Con el pasar de los meses, mi mamá empezó a vivir la ruptura y me tocó verla sufrir muchísimo. Me acuerdo una vez que fuimos a ver a Mon Laferte y apenas empezó el concierto, ella ya estaba llorando a mares. Tenía una pena profunda que me tocó contener en mis momentos de más rabia y dolor. Yo soy la única hija que los dos tuvieron como pareja, así que me transformé en su confidente aún cuando también tenía claro que mi vínculo con mi papá iba a estar presente para siempre. Me daba lata porque quería saber cómo estaba él, pero a la vez, apoyar el sufrimiento de mi mamá. Al final, los dos me pusieron en una encrucijada: no sabía de qué lado estar porque, antes de ser pilar de apoyo, también soy hija.

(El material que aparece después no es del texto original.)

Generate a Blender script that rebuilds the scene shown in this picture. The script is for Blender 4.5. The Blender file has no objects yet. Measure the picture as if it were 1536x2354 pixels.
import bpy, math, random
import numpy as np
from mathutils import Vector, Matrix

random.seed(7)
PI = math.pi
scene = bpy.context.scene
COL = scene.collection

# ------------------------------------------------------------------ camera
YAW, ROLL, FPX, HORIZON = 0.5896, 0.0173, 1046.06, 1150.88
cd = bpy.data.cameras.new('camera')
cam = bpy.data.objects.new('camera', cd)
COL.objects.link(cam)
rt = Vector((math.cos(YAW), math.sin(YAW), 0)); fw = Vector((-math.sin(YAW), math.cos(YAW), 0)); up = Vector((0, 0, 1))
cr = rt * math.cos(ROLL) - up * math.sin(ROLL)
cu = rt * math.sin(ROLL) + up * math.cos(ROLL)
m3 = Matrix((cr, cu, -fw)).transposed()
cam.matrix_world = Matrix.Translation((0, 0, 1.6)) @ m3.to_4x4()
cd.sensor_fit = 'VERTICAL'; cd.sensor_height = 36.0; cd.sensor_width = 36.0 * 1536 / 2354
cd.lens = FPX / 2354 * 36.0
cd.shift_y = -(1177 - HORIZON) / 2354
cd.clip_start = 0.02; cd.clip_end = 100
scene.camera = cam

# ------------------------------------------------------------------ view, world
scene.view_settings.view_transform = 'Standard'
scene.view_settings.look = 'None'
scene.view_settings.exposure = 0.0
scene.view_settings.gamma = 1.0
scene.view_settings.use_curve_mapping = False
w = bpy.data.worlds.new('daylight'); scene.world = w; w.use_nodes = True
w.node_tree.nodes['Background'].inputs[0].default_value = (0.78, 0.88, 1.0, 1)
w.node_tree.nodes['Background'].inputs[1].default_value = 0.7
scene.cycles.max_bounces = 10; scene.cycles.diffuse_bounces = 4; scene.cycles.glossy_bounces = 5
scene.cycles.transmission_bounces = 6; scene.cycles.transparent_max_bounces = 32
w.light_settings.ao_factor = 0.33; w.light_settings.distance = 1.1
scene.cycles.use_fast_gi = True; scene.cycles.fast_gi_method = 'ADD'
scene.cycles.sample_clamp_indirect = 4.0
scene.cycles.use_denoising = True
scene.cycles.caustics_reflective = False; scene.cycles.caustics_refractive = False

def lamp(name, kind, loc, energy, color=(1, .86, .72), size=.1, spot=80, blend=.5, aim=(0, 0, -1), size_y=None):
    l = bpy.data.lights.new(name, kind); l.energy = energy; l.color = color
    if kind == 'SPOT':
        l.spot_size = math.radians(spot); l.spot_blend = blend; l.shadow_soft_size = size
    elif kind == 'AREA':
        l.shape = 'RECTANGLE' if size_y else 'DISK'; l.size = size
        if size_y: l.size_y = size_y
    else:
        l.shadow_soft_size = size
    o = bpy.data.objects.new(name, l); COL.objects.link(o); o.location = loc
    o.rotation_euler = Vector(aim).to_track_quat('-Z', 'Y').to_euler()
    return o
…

Esta separación tan inesperada tuvo repercusiones en cómo yo me empecé a relacionar con los demás, especialmente con mi pololo con el que llevo tres años. No porque tuviésemos problemas particulares, sino por cómo cambió mi visión del amor. Ahora lo comencé a ver todo más frágil, no confiaba en la fortaleza de los vínculos. Sentía que si había un conflicto era más fácil terminar que sentarse a conversar y arreglarlo juntos. Fue un remezón que me quebró en todo aspecto y que me vino a interpelar respecto a cómo estaba viviendo mis relaciones. Me pregunté: ‘¿qué estoy haciendo con mis vínculos? ¿Le estoy preguntando a mi pareja y amigos cómo están?’
Todos estos pensamientos que empecé a tener creo que tienen que ver con que esta separación me tocó vivirla como hija adulta y no como adolescente. Con 27 años, uno piensa que las relaciones familiares son estables y que aunque los papás tengan problemas y mañas se van a aguantar, porque llevan años haciéndolo. Esto me vino a decir ‘¿sabes qué? no es tan así, las relaciones se pueden acabar en cualquier minuto’. Además, me daba la sensación que el resto no entendía la pena que yo sentía porque todas las personas con papás separados que conozco habían vivido este proceso en su niñez. Convivir con papás separados era algo normal para ellos, pero no para mí. Cuando uno es adulto y además es independiente, se supone que estas situaciones afectan en menor medida. Pero no fue mi caso. Entonces, me fui aislando.
Con mi papá dejamos de hablar durante ocho meses. Yo no quería tener contacto con él porque no me sentía lista para escucharlo hablar sobre su nueva vida. Puede ser cierto eso de que el tiempo ayuda a que las cosas se calmen, porque con el pasar de las semanas, le escribí un WhatsApp y le puse ‘hola, ¿cómo estás?’, así como si nada hubiese pasado. Fue mi manera de retomar una relación que nunca fue tan cercana, pero que sí existía antes de la separación. Él se puso muy contento de saber de mí y a finales del año pasado, insistió en verme.
Nos juntamos en el terminal de buses de Curicó después de Año Nuevo, el 1 de enero de 2024. Muy contrario a lo que esperaba -pensé que casi lo iba a odiar y le iba a vomitar mi rabia-, me alegré mucho al verlo. Había pasado mucho tiempo desde la última vez que nos encontramos. Se notaba físicamente mucho mejor. Estaba más contento. Apenas pudo, me abrazó, me preguntó cómo estaba y me deseó un feliz año. Conversamos de algunas cosas triviales, pero nunca del tema principal porque ambos entendimos que no era el momento. Al despedirse, en pleno abrazo, me dijo ‘sé que hay muchas cosas por las que te tengo que pedir perdón’. Le respondí que ya habría tiempo para hablar de eso”.
Francisca es periodista y tiene 27 años.